Value Theater and Pencil Sharpeners
I had some grand plans this week to do a Chess TDD post and a reader question post, but I wound up agreeing to do a quick contract gig that was very time sensitive, so I’ve been coding furiously all week, logging 50 billable hours in 4 days and still going strong. That’s why, instead of any of my best laid plans, I offered cross posts. Ah well, it turns out the cross posts tend to be quite popular, so I suppose everyone wins.
Given that I’m tired from all of this work and just kind of freewheeling a bit here, I’ll just type extemporaneously (or as close to that as you can manage with typing). It’s been a while since I just typed what was on my mind in a stream without structure, so this is kind of fun. This is a topic that’s bubbled near the surface for some years, but never quite made it into a post. I’d like to talk about what people do in professional situations with a high degree of ambiguity. This comes up a lot, often during transitional situations for groups or organizations.
To be a little more concrete about it, let’s say that you’re part of a team that’s just delivered a multi-year project, and it’s time to figure out what’s next for you as a group. There’s an idea that, while the C-levels figure out the next long-term play, your team will spend a few months “cleaning up” an internal, legacy app. What “cleaning up” means is yet to be determined.
At this point, all you know is that you’re going to do stuff to this application. This lack of specifics is the ambiguity to which I’m referring.
Dealing with Ambiguity
Watching how people react in a situation like this is interesting. Sure, at some point, circumstance will squeeze specifics out of some reluctant manager and the team will have their marching orders, but until that happens, you can witness a small study in human psychology.
Some people will interpret this situation as either quasi-time off, or else as unplanned “20% time,” triggering a period of some degree of coasting. They’ll bone up on general knowledge, work on a little project they’ve always thought the company could use, work on a side project of their own, or maybe even just spend all day on Facebook. The common theme here is that they’re content to wait for more specifics before proceeding.

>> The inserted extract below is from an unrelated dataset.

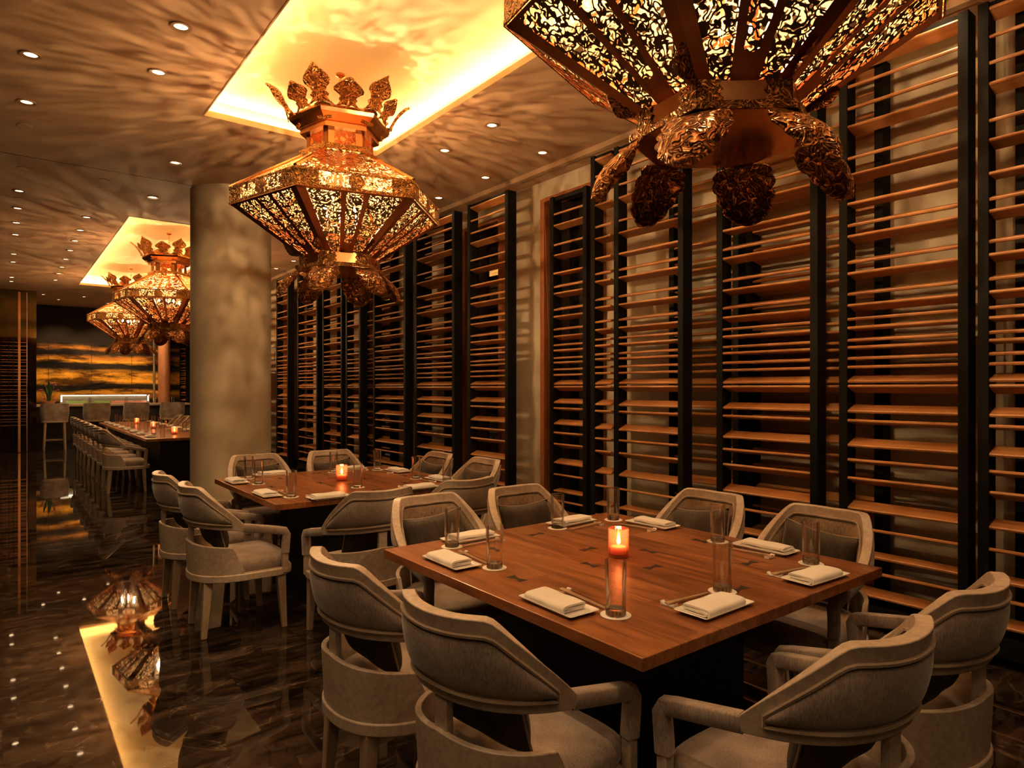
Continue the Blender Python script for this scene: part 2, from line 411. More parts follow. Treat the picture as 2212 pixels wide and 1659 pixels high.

Other people will fill the ambiguity with virtuous specifics according to their own office ethos. I think of this as “sharpening the pencils,” and it’s usually accompanied by a crisp, earnest, and slightly urgent, “alright. come on, guys, let’s all {sharpen the pencils}.” For some people, this means filling in the void with comfortable structure. “Let’s decide who is going to be the liaison, the project manager, etc.” For others, it’s haggling over tools of the trade — “alright, well, I think we should use that new text editor and it might make sense to update this code base to node.” For others, it may simply be “time to lean, time to clean” activities, like “we don’t know what we need to do, but it couldn’t hurt for us to get started adding comments to every method in this thing.”
I call this “sharpening the pencils” because in my mind, it can be crystallized to this image. “Well, we don’t know exactly what’s coming, but it can’t hurt to greet it with pencils sharp, ready and willing to take notes and get started on whatever comes!”
Getting it Right
In my opinion, one of these camps is decidedly the ‘right’ camp, and it’s the former. No, I didn’t confuse directional words. I think the non-pencil sharpening loafers are doing the right thing, both for themselves and for the business. And it’s not because I find “let’s all sharpen pencils” enthusiasm to be hard to take (though that can be the case). It’s a lot more pragmatic than that.